Weyl's View of Georgetown

Max Weyl, a landscape painter of views in and around Washington, D.C., was born in southern Germany and apprenticed as a watchmaker before moving with his family to Williamsport, Pennsylvania at the age of sixteen. He came to Washington in 1861 to catch a glimpse of his hero, Abraham Lincoln, and within a year established a small jewelry business on 7th Street across from where the Verizon Center stands today. Weyl’s interest shifted to painting, and he began displaying still-life and landscape pictures in the window of his shop.  When his work was noticed and purchased by Samuel Hay Kauffmann, president of the board of the Corcoran Gallery of Art and publisher of The Evening Star newspaper, Weyl’s career was officially launched.  Encouraged by Kauffmann, who financed a year of study abroad, Weyl turned the management of his shop over to his wife and traveled to four European countries in 1879, where he fell under the spell of Corot, the Barbizon artists, and the recently launched Impressionist movement.
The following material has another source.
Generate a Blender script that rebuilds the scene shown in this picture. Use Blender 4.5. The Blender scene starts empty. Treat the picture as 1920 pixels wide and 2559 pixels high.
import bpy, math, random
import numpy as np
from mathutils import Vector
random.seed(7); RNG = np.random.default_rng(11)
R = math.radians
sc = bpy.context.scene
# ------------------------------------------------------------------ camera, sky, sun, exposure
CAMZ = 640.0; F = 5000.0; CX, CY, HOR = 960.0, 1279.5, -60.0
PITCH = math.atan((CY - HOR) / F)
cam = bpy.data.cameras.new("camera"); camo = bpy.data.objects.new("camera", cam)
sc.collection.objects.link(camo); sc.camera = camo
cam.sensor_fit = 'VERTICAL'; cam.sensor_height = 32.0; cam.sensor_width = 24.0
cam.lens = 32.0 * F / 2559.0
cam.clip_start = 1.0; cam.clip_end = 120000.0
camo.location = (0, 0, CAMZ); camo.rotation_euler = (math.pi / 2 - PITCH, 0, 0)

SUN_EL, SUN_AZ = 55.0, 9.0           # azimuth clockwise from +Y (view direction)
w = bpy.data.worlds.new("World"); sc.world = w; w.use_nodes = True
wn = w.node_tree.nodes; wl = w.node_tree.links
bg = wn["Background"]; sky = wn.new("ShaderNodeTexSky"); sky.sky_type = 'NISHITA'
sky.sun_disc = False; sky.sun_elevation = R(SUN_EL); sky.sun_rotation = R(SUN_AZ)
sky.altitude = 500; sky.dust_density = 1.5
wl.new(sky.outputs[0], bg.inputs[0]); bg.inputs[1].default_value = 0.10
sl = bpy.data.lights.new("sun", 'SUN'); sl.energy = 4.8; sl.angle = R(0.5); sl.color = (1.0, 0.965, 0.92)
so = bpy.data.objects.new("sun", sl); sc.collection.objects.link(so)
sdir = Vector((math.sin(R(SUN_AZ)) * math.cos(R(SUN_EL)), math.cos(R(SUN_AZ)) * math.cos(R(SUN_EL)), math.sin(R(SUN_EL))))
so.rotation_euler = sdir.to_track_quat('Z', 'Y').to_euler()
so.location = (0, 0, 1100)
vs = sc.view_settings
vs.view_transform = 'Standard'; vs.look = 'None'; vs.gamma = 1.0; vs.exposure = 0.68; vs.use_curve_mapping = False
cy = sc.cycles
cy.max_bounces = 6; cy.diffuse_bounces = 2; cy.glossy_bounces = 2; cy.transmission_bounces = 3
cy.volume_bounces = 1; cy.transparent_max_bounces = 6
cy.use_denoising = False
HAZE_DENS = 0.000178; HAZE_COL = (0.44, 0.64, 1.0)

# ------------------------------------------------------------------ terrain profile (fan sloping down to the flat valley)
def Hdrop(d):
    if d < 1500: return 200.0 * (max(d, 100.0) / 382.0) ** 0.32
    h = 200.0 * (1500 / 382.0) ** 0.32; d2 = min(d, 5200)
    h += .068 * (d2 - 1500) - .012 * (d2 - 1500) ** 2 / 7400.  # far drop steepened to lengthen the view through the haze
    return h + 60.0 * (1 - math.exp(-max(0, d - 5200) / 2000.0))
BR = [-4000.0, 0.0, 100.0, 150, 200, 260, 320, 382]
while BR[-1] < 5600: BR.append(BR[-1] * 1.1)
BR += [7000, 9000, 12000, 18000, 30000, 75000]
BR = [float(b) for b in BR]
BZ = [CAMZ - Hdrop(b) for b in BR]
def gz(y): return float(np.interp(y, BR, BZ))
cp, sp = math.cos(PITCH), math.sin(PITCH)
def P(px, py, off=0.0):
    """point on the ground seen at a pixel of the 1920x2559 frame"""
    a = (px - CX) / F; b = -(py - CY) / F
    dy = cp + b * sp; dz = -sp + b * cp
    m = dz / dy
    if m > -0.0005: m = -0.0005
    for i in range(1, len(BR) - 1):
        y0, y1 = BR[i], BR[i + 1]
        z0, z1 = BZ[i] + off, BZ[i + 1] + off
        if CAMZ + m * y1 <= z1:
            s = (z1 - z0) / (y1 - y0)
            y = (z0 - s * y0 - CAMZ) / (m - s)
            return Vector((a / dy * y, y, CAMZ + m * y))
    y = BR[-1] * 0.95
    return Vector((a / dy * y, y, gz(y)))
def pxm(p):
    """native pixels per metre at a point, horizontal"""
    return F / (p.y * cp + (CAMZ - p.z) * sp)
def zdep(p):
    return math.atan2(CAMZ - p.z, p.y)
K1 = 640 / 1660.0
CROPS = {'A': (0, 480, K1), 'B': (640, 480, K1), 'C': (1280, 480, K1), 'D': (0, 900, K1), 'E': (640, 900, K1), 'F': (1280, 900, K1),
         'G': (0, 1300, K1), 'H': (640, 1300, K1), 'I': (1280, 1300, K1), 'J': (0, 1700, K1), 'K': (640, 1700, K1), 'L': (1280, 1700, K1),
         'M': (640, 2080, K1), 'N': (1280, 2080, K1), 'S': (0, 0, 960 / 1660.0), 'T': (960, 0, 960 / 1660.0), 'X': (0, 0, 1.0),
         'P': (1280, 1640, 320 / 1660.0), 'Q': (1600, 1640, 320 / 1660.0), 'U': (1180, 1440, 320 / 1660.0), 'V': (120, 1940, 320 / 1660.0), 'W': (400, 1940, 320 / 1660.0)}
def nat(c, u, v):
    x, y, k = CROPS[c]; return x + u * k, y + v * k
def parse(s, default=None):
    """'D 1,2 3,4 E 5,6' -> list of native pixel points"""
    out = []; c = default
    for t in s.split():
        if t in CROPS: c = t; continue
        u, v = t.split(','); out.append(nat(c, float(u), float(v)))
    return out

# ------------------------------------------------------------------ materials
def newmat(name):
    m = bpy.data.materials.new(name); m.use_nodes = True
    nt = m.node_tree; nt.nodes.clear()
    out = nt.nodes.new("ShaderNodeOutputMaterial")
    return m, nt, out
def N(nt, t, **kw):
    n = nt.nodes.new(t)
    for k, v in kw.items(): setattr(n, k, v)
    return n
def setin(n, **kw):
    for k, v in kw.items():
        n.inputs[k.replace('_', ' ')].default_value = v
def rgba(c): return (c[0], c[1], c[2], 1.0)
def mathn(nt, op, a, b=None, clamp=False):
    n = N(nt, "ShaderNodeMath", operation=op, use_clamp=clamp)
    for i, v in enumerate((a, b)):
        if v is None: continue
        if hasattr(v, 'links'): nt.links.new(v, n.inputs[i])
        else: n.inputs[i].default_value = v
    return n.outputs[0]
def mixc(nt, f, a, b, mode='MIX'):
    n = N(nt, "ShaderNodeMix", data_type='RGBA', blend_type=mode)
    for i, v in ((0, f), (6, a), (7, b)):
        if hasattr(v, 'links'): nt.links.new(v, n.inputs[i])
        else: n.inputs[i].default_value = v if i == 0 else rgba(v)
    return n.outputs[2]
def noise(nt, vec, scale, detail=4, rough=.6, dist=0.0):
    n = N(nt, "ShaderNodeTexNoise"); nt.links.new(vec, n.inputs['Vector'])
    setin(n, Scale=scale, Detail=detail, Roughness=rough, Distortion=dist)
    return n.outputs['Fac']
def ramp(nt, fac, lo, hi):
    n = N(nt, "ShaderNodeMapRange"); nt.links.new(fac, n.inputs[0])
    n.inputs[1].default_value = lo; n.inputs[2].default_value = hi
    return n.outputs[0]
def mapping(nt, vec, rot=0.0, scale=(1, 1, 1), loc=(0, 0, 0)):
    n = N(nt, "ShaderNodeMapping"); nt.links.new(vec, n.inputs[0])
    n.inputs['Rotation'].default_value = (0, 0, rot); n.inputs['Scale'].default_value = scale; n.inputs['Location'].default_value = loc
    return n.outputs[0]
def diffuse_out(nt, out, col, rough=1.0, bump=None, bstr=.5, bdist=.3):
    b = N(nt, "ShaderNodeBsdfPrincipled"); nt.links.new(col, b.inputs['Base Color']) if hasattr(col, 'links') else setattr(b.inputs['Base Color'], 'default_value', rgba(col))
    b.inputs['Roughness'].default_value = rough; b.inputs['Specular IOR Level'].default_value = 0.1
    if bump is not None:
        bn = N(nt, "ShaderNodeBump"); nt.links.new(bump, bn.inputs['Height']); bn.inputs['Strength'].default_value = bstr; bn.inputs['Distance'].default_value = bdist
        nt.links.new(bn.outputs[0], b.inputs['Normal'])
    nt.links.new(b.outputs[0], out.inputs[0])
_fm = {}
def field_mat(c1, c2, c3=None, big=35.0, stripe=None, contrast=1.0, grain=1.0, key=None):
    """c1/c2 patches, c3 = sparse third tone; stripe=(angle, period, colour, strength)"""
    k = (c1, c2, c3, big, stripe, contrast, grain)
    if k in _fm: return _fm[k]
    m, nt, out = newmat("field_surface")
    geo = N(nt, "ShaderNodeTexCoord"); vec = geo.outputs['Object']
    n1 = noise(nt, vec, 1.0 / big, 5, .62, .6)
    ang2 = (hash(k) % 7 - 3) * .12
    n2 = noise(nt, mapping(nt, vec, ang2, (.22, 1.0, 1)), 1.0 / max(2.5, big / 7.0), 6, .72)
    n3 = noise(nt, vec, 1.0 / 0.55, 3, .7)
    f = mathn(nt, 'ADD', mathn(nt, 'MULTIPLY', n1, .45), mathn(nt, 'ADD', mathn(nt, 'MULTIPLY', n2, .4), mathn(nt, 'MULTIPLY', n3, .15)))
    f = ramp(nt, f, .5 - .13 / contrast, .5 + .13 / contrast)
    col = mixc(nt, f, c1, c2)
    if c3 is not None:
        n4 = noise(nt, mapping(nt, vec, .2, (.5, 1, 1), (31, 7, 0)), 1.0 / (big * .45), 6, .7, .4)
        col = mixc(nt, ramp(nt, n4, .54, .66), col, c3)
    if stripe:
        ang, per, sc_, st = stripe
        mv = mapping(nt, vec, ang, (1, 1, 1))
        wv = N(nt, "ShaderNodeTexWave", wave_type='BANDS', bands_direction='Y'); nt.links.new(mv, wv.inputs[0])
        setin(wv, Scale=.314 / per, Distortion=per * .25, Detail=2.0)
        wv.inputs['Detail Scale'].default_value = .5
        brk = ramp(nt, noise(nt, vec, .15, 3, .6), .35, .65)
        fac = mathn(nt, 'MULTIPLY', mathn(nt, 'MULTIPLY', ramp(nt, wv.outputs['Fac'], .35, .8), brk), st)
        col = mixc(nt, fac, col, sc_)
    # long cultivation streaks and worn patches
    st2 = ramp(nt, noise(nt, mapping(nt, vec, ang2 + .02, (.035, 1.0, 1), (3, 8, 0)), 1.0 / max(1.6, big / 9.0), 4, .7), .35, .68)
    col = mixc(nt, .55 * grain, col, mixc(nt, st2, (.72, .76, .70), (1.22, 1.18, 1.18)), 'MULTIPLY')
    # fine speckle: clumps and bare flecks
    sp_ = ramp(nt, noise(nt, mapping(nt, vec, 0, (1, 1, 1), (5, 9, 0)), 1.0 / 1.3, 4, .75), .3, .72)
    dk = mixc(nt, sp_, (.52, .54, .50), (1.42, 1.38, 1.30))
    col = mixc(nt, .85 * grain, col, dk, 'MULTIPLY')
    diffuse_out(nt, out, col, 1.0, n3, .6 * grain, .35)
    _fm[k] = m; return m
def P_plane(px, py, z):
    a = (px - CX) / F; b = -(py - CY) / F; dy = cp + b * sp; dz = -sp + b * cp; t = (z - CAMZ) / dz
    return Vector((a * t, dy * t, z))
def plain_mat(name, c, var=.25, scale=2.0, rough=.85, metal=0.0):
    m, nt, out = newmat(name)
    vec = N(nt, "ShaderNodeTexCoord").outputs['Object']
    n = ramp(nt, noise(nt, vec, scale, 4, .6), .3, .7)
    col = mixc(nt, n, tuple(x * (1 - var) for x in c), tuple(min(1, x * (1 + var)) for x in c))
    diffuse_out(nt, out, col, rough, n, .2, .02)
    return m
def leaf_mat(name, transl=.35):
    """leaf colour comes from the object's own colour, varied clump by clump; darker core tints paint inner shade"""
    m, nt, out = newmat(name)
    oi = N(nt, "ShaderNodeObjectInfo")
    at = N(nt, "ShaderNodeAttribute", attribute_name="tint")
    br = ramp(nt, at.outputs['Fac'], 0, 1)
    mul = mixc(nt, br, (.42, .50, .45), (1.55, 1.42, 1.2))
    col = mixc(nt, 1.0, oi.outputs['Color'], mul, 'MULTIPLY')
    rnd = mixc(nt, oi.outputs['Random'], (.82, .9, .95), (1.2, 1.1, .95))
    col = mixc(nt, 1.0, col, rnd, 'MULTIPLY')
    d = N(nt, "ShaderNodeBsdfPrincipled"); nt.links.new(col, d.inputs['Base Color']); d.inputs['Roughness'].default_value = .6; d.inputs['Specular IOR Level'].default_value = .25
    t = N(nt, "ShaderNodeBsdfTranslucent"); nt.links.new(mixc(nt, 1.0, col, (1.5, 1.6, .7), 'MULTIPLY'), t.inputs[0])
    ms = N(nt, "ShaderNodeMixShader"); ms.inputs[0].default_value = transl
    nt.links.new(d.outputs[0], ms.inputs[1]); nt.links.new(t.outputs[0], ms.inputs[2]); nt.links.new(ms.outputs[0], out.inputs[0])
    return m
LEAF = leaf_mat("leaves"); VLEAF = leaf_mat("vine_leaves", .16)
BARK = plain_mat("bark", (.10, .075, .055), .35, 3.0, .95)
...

Max Weyl's View of Georgetown From the Virginia Shore

Max Weyl (1837-1914)
View of Georgetown from the Virginia Shore, 1902
Oil on canvas
18 x 24 inches
####.197.1

Upon his return to the U.S., Weyl established an art studio at 17th and Pennsylvania Avenue where Washington artists and their circle became fond of gathering. He joined with a group to form the Washington Landscape School, working in the tradition of the French Barbizon style. This involved painting out of doors directly from nature as opposed to the more common practice of crafting landscapes in the studio based on memory or sketches taken on-site. Weyl became known as “the American Daubigny” who drew inspiration from his native environment. As described in the Washington Star newspaper at the centenary anniversary of his birth:

To Max Weyl no place was more beautiful and more paintable than Washington and its environs. He was never eager to travel or explore. The Potomac Flats, Rock Creek valley, the fields beyond the city limits contained for him all the elements essential to landscape painting. 

Weyl was also a member of the Society of Washington Artists and won two prizes in 1901 and 1904, but remained a rather reclusive artist. His paintings were purchased by two first ladies and at the age of 70 he was honored with a solo exhibition of over one hundred paintings at the Corcoran’s Hemicycle Gallery in 1907. At that exhibition, his painting of an Indian Summer Day was purchased by thirty friends as a gift to what was then the U.S. National Museum, a predecessor of the Smithsonian American Art Museum.

This View of Georgetown from the Virginia Shore, showing the skyline with the campus buildings, is one of four paintings by Weyl in Georgetown’s collection. The others are: a View of Georgetown from the Virginia Side of the Potomac, a Portrait of the Artist’s Father, and a Wooded Landscape.